Le chanteur Québécois Peter Peter a présenté, sur la scène du Grand Mix (Tourcoing), son dernier album Noir Eden : concert planant comme un long trip acide où ont circulé les émotions aussi diverses que la tristesse et l’euphorie, l’angoisse et la joie.
Mais c’est surtout une ligne mélancolique qui domine l’ensemble, soutenue par une musique pop de tendance électro et variété, traversée de temps à autre par quelques fulgurances rock.
Ces composantes ne suffisent toutefois pas à décrire de façon satisfaisante une impression confuse, que l’on peut assimiler à un flux.
Imaginez un mouvement ondulatoire, en lente progression, variable, transportant à tout instant une énergie. Cette musique nous laisse en effet dans une sensation constante d’apesanteur, d’où son caractère euphorisant.
On perçoit assez vite, d’ailleurs, que ce mouvement n’est pas sans rapport avec celui de l’inconscient.
Les paroles sont une libre association de mots, selon le principe de l’écriture automatique : "J'ai la saison que je veux quand je respire / Apparaissent mes vœux sans que je n'ai pu les dire / Je peux tout revivre et tout transformer" ("Bien réel").
Parallèlement à cette formule automatique, le chanteur invoque une errance de l’esprit, un dérèglement des sens où l’imaginaire et le réel entrent en fusion.
Par exemple, dans "Noir Eden", nous assistons à une collusion entre fiction et réel : l’histoire d’une personne, double de l’auteur assurément, emprisonnée dans sa douleur comme dans un mauvais rêve.
Le concert entier est en fait un dialogue ininterrompu entre les deux faces de Peter Peter : sa face imaginaire et sa face réelle.
On pense au film Les Amours imaginaires de Xavier Dolan (peut-être existe-t-il un certain style québécois en art, un code subtil basé sur la légèreté d’une posture, un dénominateur commun entre un cinéaste et un chanteur de variété québécois) où les histoires d’amour représentées se passent moins dans le réel que dans l’imaginaire : et il n’y a pas d’imaginaire sans emballement de l’imagination, sans redéfinition illusoire des sentiments, ni scénario idéal que chacun se raconte à soi-même.
"Moi et mes amis travaillons fort à noyer la douleur et l’ennui / Nous forgeons au sein de nos ivresses une version améliorée de la tristesse", chante ainsi Peter Peter sur un titre de son deuxième album.
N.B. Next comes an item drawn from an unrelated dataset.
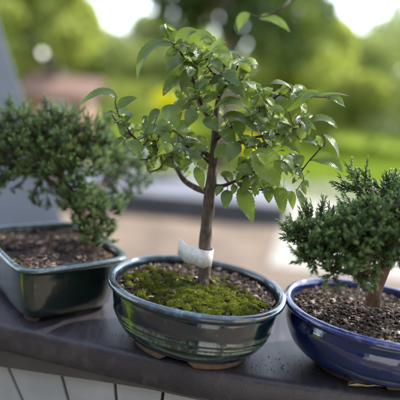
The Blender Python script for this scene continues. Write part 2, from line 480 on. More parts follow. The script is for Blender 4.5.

Quel programme magnifique, et avant-gardiste, que celui de vouloir améliorer un sentiment.
En première partie, nous avons savouré la juvénilité du groupe français Requin Chagrin : je parle avant tout de sa vivacité pop, de son ardeur rock, de son insolence punk.
Les chansons sont directes, d’une simplicité confondante mais empruntes d’un charme qui assurent à cette musique singularité et précision – bien que, ici et là, des influences sont perceptibles (qui peut prétendre être vierge de toute influence ?).
La simplicité n’est pas une chose aisée, après tout ; elle procède d’une sobriété, et d’une honnêteté qui caractérisent pleinement la chanteuse-compositrice Marion Brunetto. Le propos en tout cas est sympathique. D’autant que, derrière la surface mélancolique des chansons, nous devinons une joie, et quelque chose de l’ordre de l’exubérance. Il est fort à parier que, concernant le renouvellement de la pop garage, ce groupe ira loin.